Monday, June 1, 2015

Want to read Margaret Atwood’s new book? You’ll have to wait… for 100 years

If you want to read Margaret Atwood’s latest piece of writing, Scribbler Moon, you will have to wait a while, say, for about ninety nine years.

Artist Katie Paterson accepts the first Future Library
manuscript from Margaret Atwood
Photo (c) Kristin Von Hirsch 2016
Atwood is the first contributing author to the Future Library project, for which Scottish artist Katie Paterson and The City of Oslo have planted a thousand trees in a forest just outside the city. As I said in my blog post last October when the project was launched, the trees will be looked after for one hundred years, until 2114.  In each of those hundred years, one author will be commissioned to write a manuscript of some sort and that piece of writing will be placed, unpublished, in a secure and specially designed room in the new public library being built in Oslo. They will all remain unread until the collection of one hundred manuscripts is complete. Then in 2114, the trees will be cut down and the wood will be used to supply paper for a special anthology of books in which 100 years of writing will be published.

The Canadian author delivered her manuscript to Katie Paterson this week, deep in the heart of the Future Library itself, in the Nordmarka forest just outside the Oslo, but it remains a secret as to whether it is a poem, short story, novel or memoir. No one else will know until 2114.

"There’s something magical about it," Atwood said as she handed over her work. "It’s like Sleeping Beauty. The texts are going to slumber for 100 years and then they’ll wake up, come to life again. It’s a fairytale length of time. She slept for 100 years.

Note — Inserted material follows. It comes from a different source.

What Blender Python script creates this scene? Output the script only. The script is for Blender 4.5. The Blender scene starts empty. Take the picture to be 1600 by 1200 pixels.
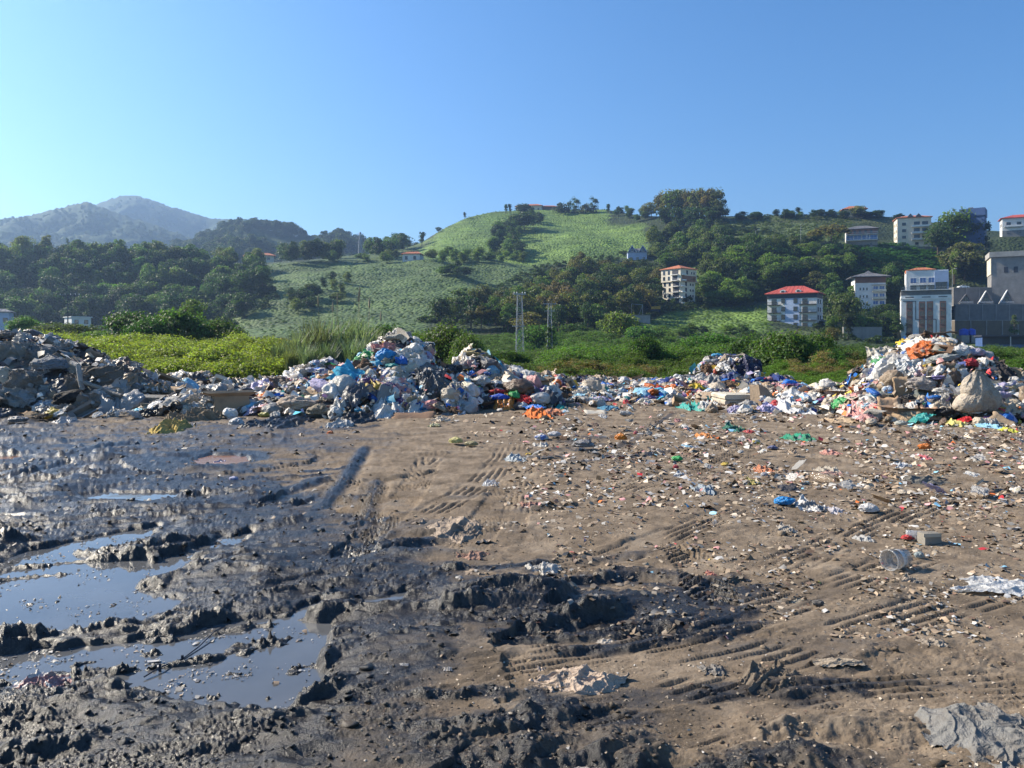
import bpy, bmesh, math, random
import numpy as np
from mathutils import Vector, Matrix
from mathutils.bvhtree import BVHTree

S = bpy.context.scene
COL = S.collection
R = math.radians

# ------------------------------------------------------------------ camera, sky, sun, exposure
F, CX, HY, CZ = 1200.0, 800.0, 540.0, 1.65      # focal length, centre, horizon row (in 1600x1200 px), eye height
cam = bpy.data.cameras.new('camera')
cam.sensor_width = 36.0; cam.lens = 36.0 * F / 1600.0
cam.shift_y = -(600.0 - HY) / 1600.0
cam.clip_start = 0.1; cam.clip_end = 12000
camo = bpy.data.objects.new('camera', cam); COL.objects.link(camo)
camo.location = (0, 0, CZ); camo.rotation_euler = (R(90), 0, 0)
S.camera = camo

SUN_AZ, SUN_EL = R(-70), R(34)                   # azimuth clockwise from +Y
world = bpy.data.worlds.new('World'); S.world = world
world.use_nodes = True
wn = world.node_tree.nodes; wl = world.node_tree.links
bg = wn['Background']
sky = wn.new('ShaderNodeTexSky'); sky.sky_type = 'NISHITA'
sky.sun_disc = False; sky.sun_elevation = SUN_EL; sky.sun_rotation = SUN_AZ
sky.altitude = 0; sky.air_density = 1.0; sky.dust_density = 0.15; sky.ozone_density = 4.0
hsv = wn.new('ShaderNodeHueSaturation'); hsv.inputs['Saturation'].default_value = 1.24; hsv.inputs['Hue'].default_value = 0.501
wl.new(sky.outputs[0], hsv.inputs['Color']); wl.new(hsv.outputs[0], bg.inputs[0]); bg.inputs[1].default_value = 0.080
sl = bpy.data.lights.new('sun', 'SUN'); sl.energy = 5.0; sl.angle = R(0.53); sl.color = (1.0, 0.90, 0.74)
so = bpy.data.objects.new('sun', sl); COL.objects.link(so)
sd = Vector((math.sin(SUN_AZ) * math.cos(SUN_EL), math.cos(SUN_AZ) * math.cos(SUN_EL), math.sin(SUN_EL)))
so.rotation_euler = sd.to_track_quat('Z', 'Y').to_euler(); so.location = (-60, 40, 60)
S.view_settings.view_transform = 'Standard'; S.view_settings.look = 'None'
S.view_settings.exposure = 1.2; S.view_settings.gamma = 1
S.view_settings.use_curve_mapping = False
S.render.engine = 'CYCLES'
S.cycles.use_denoising = True
S.cycles.max_bounces = 6; S.cycles.diffuse_bounces = 2; S.cycles.glossy_bounces = 3
S.cycles.transmission_bounces = 4; S.cycles.volume_bounces = 0; S.cycles.transparent_max_bounces = 8
S.cycles.caustics_reflective = False; S.cycles.caustics_refractive = False

# ------------------------------------------------------------------ small helpers
rs = np.random.RandomState(11)
rnd = random.Random(7)

def P(px, py, Y):
    return Vector(((px - CX) / F * Y, Y, CZ - (py - HY) / F * Y))

def gp(px, py):                                   # pixel -> point on level ground
    Y = CZ * F / (py - HY)
    return ((px - CX) / F * Y, Y)

_perm = {}
def _tab(seed):
    if seed not in _perm:
        r = np.random.RandomState(seed + 1000)
        p = r.permutation(1024); a = r.rand(1024) * 2 * np.pi
        _perm[seed] = (p, np.cos(a), np.sin(a), r.normal(size=(1024, 3)))
    return _perm[seed]

def perlin(x, y, seed=0):
    p, gx, gy, _ = _tab(seed)
    xi = np.floor(x).astype(np.int64); yi = np.floor(y).astype(np.int64)
    fx = x - xi; fy = y - yi
    u = fx * fx * fx * (fx * (fx * 6 - 15) + 10); v = fy * fy * fy * (fy * (fy * 6 - 15) + 10)
    def g(i, j, dx, dy):
        k = p[(p[i & 1023] + j) & 1023]
        return gx[k] * dx + gy[k] * dy
    a = g(xi, yi, fx, fy); b = g(xi + 1, yi, fx - 1, fy)
    c = g(xi, yi + 1, fx, fy - 1); d = g(xi + 1, yi + 1, fx - 1, fy - 1)
    return ((a + u * (b - a)) * (1 - v) + (c + u * (d - c)) * v) * 1.4

def fbm(x, y, octv=4, seed=0, gain=0.5, lac=2.03):
    s = 0; a = 1.0
    for i in range(octv):
        s = s + a * perlin(x, y, seed + i); x = x * lac; y = y * lac; a *= gain
    return s

def perlin3(q, seed=0):
    p, _, _, g3 = _tab(seed)
    i = np.floor(q).astype(np.int64); f = q - i
    w = f * f * f * (f * (f * 6 - 15) + 10)
    out = 0
    for dx in (0, 1):
        for dy in (0, 1):
            for dz in (0, 1):
                k = p[(p[(p[(i[:, 0] + dx) & 1023] + i[:, 1] + dy) & 1023] + i[:, 2] + dz) & 1023]
                d = (g3[k] * (f - np.array([dx, dy, dz]))).sum(1)
                wt = (w[:, 0] if dx else 1 - w[:, 0]) * (w[:, 1] if dy else 1 - w[:, 1]) * (w[:, 2] if dz else 1 - w[:, 2])
                out = out + wt * d
    return out

def sstep(a, b, x):
    t = np.clip((x - a) / (b - a), 0, 1)
    return t * t * (3 - 2 * t)

def mesh_np(name, v, faces, mat=None, attrs=None, smooth=False):
    """faces: int array (n,3) or (n,4)"""
    me = bpy.data.meshes.new(name)
    v = np.asarray(v, dtype=np.float32); faces = np.asarray(faces, dtype=np.int32)
    n, k = faces.shape
    me.vertices.add(len(v)); me.vertices.foreach_set('co', v.ravel())
    me.loops.add(n * k); me.loops.foreach_set('vertex_index', faces.ravel())
    me.polygons.add(n); me.polygons.foreach_set('loop_start', np.arange(0, n * k, k, dtype=np.int32))
    if smooth: me.polygons.foreach_set('use_smooth', np.ones(n, dtype=bool))
    for an, (typ, arr) in (attrs or {}).items():
        dom = 'POINT'
        at = me.attributes.new(an, typ, dom)
        arr = np.asarray(arr, dtype=np.float32)
        at.data.foreach_set({'FLOAT': 'value', 'FLOAT_COLOR': 'color', 'FLOAT_VECTOR': 'vector'}[typ], arr.ravel())
    me.update(calc_edges=True); me.validate()
    if mat: me.materials.append(mat)
    return me

def link(name, me, parent=None, loc=None):
    o = bpy.data.objects.new(name, me); COL.objects.link(o)
    if parent is not None: o.parent = parent
    if loc is not None: o.location = loc
    return o

def tag(o, label=None, cat=None, group=None, kind=None):
    if label: o['label'] = label
    if cat: o['category'] = cat
    if group: o['group'] = group
    if kind: o['kind'] = kind
    return o

def empty(name, loc, rz=0.0, label=None, cat=None, group=None):
    o = bpy.data.objects.new(name, None); COL.objects.link(o)
    o.location = loc; o.rotation_euler = (0, 0, rz); o.empty_display_size = 0.3
    return tag(o, label, cat, group)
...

"I am sending a manuscript into time. Will any human beings be waiting there to receive it? Will there be a ‘Norway’? Will there be a ‘forest’? Will there be a ‘library’? How strange it is to think of my own voice – silent by then for a long time – suddenly being awakened, after 100 years."


David Mitchell
The next contributor to Future Library will be David Mitchell, author of Cloud Atlas and The Bone Clocks

He said, "Imagine if the Future Library had been conceived in 1914 and 100 authors from all over the world had written 100 volumes between then and today, unseen until now. What a human highway through time to be a part of. Contributing and belonging to a narrative arc longer than your own lifespan is good for your soul."




Katie Paterson created the image below to symbolize the Future Library. A tree trunk with a tiny blue "2014" at its center, 100 growth rings expand until, at the top right outside edge, there is another tiny blue date, 2114.

Katie Paterson's Future Library icon

As the hundred years pass, future contributors will be announced year by year. Some will be familiar to us now, though it is startling to realize that many will not even have been born yet.